▶ **Information provided**

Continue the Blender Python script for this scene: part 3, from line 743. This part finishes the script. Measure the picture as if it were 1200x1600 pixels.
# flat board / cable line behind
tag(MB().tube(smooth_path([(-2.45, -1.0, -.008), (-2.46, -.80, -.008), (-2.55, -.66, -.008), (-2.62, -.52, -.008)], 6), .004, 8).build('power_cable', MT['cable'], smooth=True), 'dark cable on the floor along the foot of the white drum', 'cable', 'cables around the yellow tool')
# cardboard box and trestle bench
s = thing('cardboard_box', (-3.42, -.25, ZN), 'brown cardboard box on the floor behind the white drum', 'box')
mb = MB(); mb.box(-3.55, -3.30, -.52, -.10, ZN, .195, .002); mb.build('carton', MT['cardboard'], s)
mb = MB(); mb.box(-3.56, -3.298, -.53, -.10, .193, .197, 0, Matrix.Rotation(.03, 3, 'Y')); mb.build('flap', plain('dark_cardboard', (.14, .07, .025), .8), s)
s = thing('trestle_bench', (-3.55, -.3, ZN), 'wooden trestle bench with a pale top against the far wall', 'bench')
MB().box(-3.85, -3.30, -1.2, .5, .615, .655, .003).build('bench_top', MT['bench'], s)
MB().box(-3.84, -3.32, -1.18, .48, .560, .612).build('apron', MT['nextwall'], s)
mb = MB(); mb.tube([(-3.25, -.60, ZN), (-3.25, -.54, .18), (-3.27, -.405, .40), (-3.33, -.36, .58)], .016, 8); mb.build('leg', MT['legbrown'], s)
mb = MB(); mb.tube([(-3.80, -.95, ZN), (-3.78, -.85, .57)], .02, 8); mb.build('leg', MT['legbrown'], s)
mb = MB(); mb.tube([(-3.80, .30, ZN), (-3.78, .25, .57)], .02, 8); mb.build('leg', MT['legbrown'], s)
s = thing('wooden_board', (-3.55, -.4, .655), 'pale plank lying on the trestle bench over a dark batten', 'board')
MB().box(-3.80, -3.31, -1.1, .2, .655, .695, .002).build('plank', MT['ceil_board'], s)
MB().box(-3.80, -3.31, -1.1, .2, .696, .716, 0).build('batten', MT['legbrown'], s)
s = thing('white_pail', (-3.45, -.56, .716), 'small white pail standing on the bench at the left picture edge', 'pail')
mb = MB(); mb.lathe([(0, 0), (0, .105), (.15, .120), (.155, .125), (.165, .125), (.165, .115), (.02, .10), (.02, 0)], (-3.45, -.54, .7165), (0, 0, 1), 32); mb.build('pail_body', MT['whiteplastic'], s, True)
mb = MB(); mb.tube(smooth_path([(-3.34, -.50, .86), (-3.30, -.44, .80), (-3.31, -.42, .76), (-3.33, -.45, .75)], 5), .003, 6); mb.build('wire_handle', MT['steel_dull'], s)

▶ **Directive**
Transcribe the full listing above without leaving anything out.

▶ **Response to the exercise**
Continue the Blender Python script for this scene: part 3, from line 743. This part finishes the script. Measure the picture as if it were 1200x1600 pixels.
# flat board / cable line behind
tag(MB().tube(smooth_path([(-2.45, -1.0, -.008), (-2.46, -.80, -.008), (-2.55, -.66, -.008), (-2.62, -.52, -.008)], 6), .004, 8).build('power_cable', MT['cable'], smooth=True), 'dark cable on the floor along the foot of the white drum', 'cable', 'cables around the yellow tool')
# cardboard box and trestle bench
s = thing('cardboard_box', (-3.42, -.25, ZN), 'brown cardboard box on the floor behind the white drum', 'box')
mb = MB(); mb.box(-3.55, -3.30, -.52, -.10, ZN, .195, .002); mb.build('carton', MT['cardboard'], s)
mb = MB(); mb.box(-3.56, -3.298, -.53, -.10, .193, .197, 0, Matrix.Rotation(.03, 3, 'Y')); mb.build('flap', plain('dark_cardboard', (.14, .07, .025), .8), s)
s = thing('trestle_bench', (-3.55, -.3, ZN), 'wooden trestle bench with a pale top against the far wall', 'bench')
MB().box(-3.85, -3.30, -1.2, .5, .615, .655, .003).build('bench_top', MT['bench'], s)
MB().box(-3.84, -3.32, -1.18, .48, .560, .612).build('apron', MT['nextwall'], s)
mb = MB(); mb.tube([(-3.25, -.60, ZN), (-3.25, -.54, .18), (-3.27, -.405, .40), (-3.33, -.36, .58)], .016, 8); mb.build('leg', MT['legbrown'], s)
mb = MB(); mb.tube([(-3.80, -.95, ZN), (-3.78, -.85, .57)], .02, 8); mb.build('leg', MT['legbrown'], s)
mb = MB(); mb.tube([(-3.80, .30, ZN), (-3.78, .25, .57)], .02, 8); mb.build('leg', MT['legbrown'], s)
s = thing('wooden_board', (-3.55, -.4, .655), 'pale plank lying on the trestle bench over a dark batten', 'board')
MB().box(-3.80, -3.31, -1.1, .2, .655, .695, .002).build('plank', MT['ceil_board'], s)
MB().box(-3.80, -3.31, -1.1, .2, .696, .716, 0).build('batten', MT['legbrown'], s)
s = thing('white_pail', (-3.45, -.56, .716), 'small white pail standing on the bench at the left picture edge', 'pail')
mb = MB(); mb.lathe([(0, 0), (0, .105), (.15, .120), (.155, .125), (.165, .125), (.165, .115), (.02, .10), (.02, 0)], (-3.45, -.54, .7165), (0, 0, 1), 32); mb.build('pail_body', MT['whiteplastic'], s, True)
mb = MB(); mb.tube(smooth_path([(-3.34, -.50, .86), (-3.30, -.44, .80), (-3.31, -.42, .76), (-3.33, -.45, .75)], 5), .003, 6); mb.build('wire_handle', MT['steel_dull'], s)